As I extricate myself from the media shit-storm, I cannot always silence the demons that then awoke. On the contrary, it is as if an obsessive-compulsive confirmational bias kept them sleeping in the first place...mollified that there was someone out there that somehow "knew". Rankled by the media and unmollified by disengagement from the "fix", suppressed memories, feelings, and experiences are served with a vengeance. Memories and instances where my sense of agency and self-confidence took a back seat to upholding my mother's self-contradictory narrative. A narrative undermined meaning rage, suspicion, and being labeled as a villain--as abusive. Eventually, I said "enough". Eventually, I said that my sense of anger, my experience, my intuition, my self-respect, and my boundaries deserved as much respect as hers. And then she died six months after I last spoke with her.

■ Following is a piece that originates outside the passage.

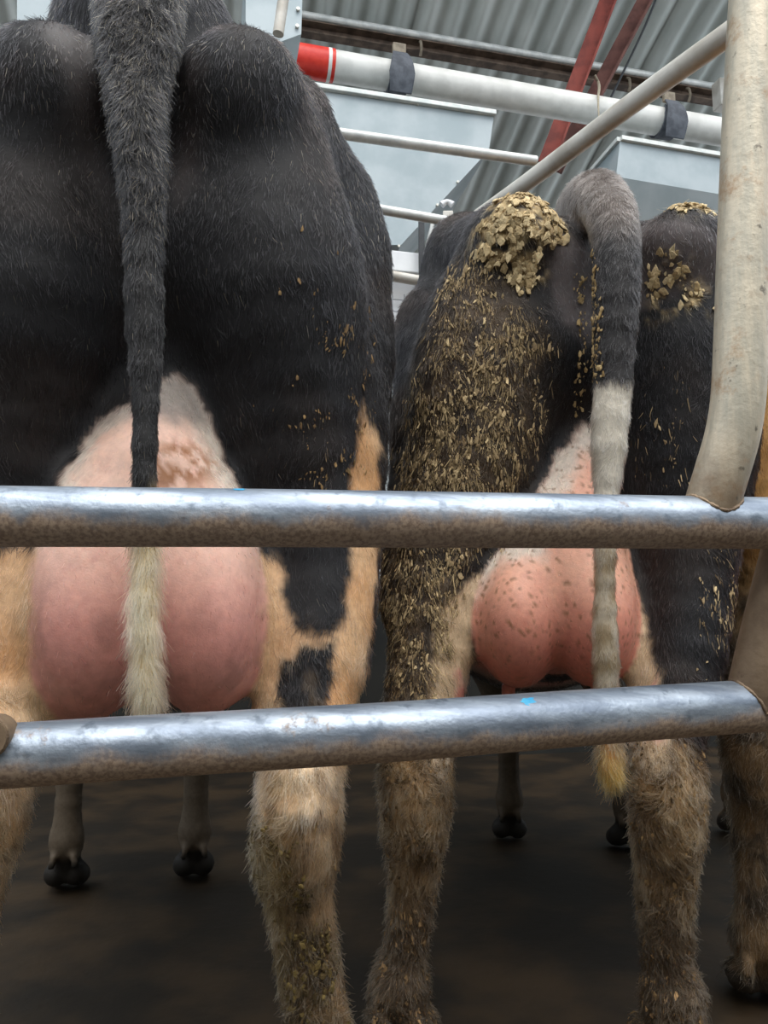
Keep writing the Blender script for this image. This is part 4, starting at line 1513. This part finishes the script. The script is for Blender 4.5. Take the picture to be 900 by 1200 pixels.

In the media feeding frenzy on the sexual misconduct charges great and small I hear the amplified echo of my mother's voice. Holding me, somehow, accountable for all that has been done in the name of my gender. Trying to remake my masculinity into a shape antithetical to her fear. Triggered into a shame-inspiring rage by my words or actions reminding her of some abuse, I learned early to tip-toe through these triggers. A dance tragically transferred to other relationships and disabling me from that which I deeply craved--connection.
I reflect deeply on my mother's experience. I see that she suffered from bipolar disorder--to say the least. I see that she created a narrative of an intentionally abusive world to shield her from the sheer rawness of existence and the fear of dying. A narrative that both gave her a sense of power and masked the depth of her insecurity. Mere power was not "empowerment" and she abused that power when confronted with the narrative undermined. In both a depth of love and compassion, I am grateful for her gifts and her genuine love. However, in compassion and love for myself, I name what she did to her children as abusive. I say no less about the amplified echo I hear of her in the culture around me.